Families and Children Study
Sample design and response
The FACS sample was selected from Child Benefit records. The main elements of the methodology used were as follows. The sample was stratified by region, and a rural/urban measure within region. A sample of 150 postcode districts or clusters, from the national total of 2,600 districts, was selected proportionate to the numbers of Child Benefit records in each. An equal number of records identified in each of these postcodes was then selected every nth record starting from a random point within each sector. The programming routine was set to produce 100 families in each of the 150 sectors, to provide a starting sample of 15,000 families with children. This was before any opt-outs or screening, or removal of invalid addresses.
The FACS sample is replenished each year by including samples of new Child Benefit recipients in the selected sampling areas. These comprise new families, and existing families who have moved into the areas. These replace those families whose children become independent, and the inevitable loss of many families when they leave the original sampling points (though attempts are made to include such out-movers within the main panel).

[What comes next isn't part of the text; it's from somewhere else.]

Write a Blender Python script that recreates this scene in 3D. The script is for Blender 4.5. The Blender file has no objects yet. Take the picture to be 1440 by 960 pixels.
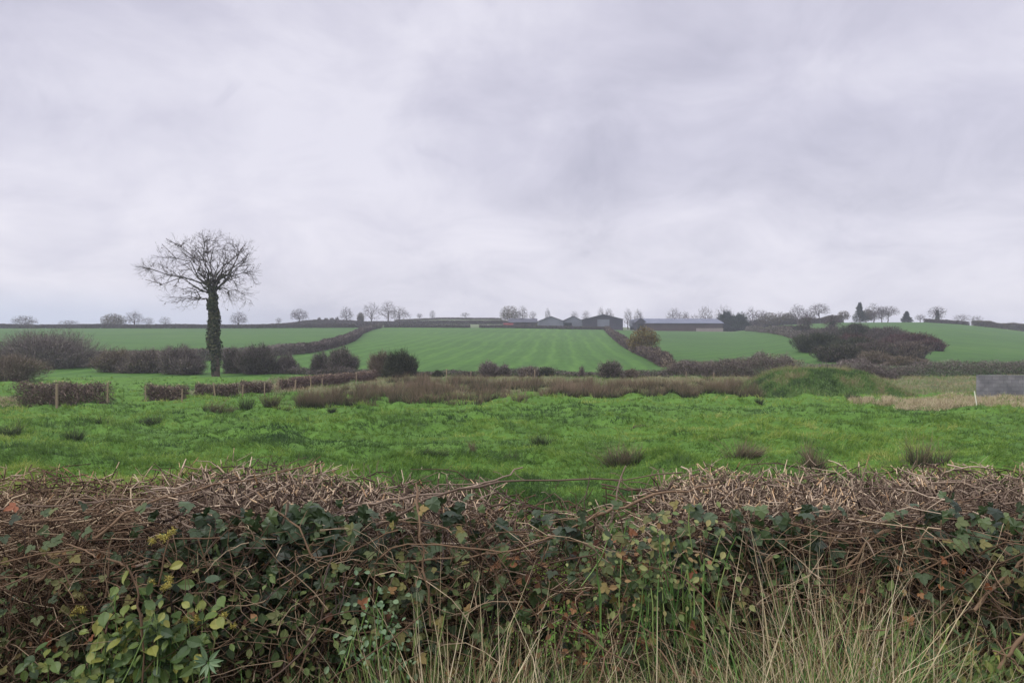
import bpy, math
import numpy as np
from math import radians
R = np.random.default_rng(11)
C = bpy.context.scene.collection
F = 1040.0; EYE = 1.6; HOR = 480.0

# ------------------------------------------------------------------ noise / terrain
def _h(i, j, s):
    n = (i*374761393 + j*668265263 + s*982451653) & 0xffffffff
    n = ((n ^ (n >> 13))*1274126177) & 0xffffffff
    return ((n ^ (n >> 16)) & 0xffff)/65535.0
def vnoise(x, y, s=0):
    x = np.asarray(x, float); y = np.asarray(y, float)
    xi = np.floor(x).astype(np.int64); yi = np.floor(y).astype(np.int64)
    fx = x-xi; fy = y-yi; fx = fx*fx*(3-2*fx); fy = fy*fy*(3-2*fy)
    a = _h(xi, yi, s); b = _h(xi+1, yi, s); c = _h(xi, yi+1, s); d = _h(xi+1, yi+1, s)
    return (a*(1-fx)+b*fx)*(1-fy)+(c*(1-fx)+d*fx)*fy
def fbm(x, y, s=0, o=3):
    t = 0; a = .5
    for k in range(o):
        t = t+a*vnoise(x, y, s+k*7); x = x*2.03+3.1; y = y*2.03+1.7; a *= .5
    return t/(1-.5**o)
def sm(t): t = np.clip(t, 0, 1); return t*t*(3-2*t)
E1x = [-900, 0, 340, 560, 700, 850, 900, 1030, 1070, 1100, 1180, 1300, 1350, 1400, 1440, 1600, 2400]
E1y = [466, 461.5, 461.5, 460.5, 461, 463.5, 465, 467, 462, 457, 453.5, 453, 456, 461, 466, 476, 482]
E2x = [-900, 0, 340, 380, 430, 560, 620, 700, 740, 860, 900, 1020, 1100, 1180, 1440, 2400]
E2y = [474, 470, 466, 458, 454, 452, 449, 449.5, 453, 459, 461, 459, 458, 462, 482, 490]
D0, D1, D2 = 72.0, 285.0, 420.0
def Hbase(x, y):
    x = np.asarray(x, float); y = np.asarray(y, float)
    yy = np.maximum(y, 20); px = 720+F*x/yy
    z1 = EYE+(HOR-np.interp(px, E1x, E1y))/F*D1
    z2 = EYE+(HOR-np.interp(px, E2x, E2y))/F*D2
    z = -1.9*sm((y-3.3)/4.4)
    t = np.clip((y-D0)/(D1-D0), 0, 1)
    z = np.where(y > D0, -1.9+(z1+1.9)*t**1.15, z)
    t2 = (y-D1)/(D2-D1)
    z = np.where(y > D1, z1+(z2-z1)*np.clip(t2, 0, 1), z)
    z = np.where(y > D2, z2-(y-D2)*.035, z)
    z = z+(fbm(x/9, y/9, 3)-.5)*.28*sm((y-8)/10)*(1-sm((y-60)/15))
    z = z+(fbm(x/40, y/40, 5)-.5)*.6*sm((y-85)/60)*(1-sm((y-250)/40))
    return np.maximum(z, -30)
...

From wave 9 (2007) onwards priority sampling was introduced. All families with at least one of the following characteristics were retained in the sample: included: lone parent families; families with a disabled adult and/or child; families with three or more children; low income families (below 70 per cent of median income); and families with a living absent parent. A sampling fraction was applied to the remaining families.
Calculations of the response rates, design effects and complex sampling
errors are available in the FACS annual reports.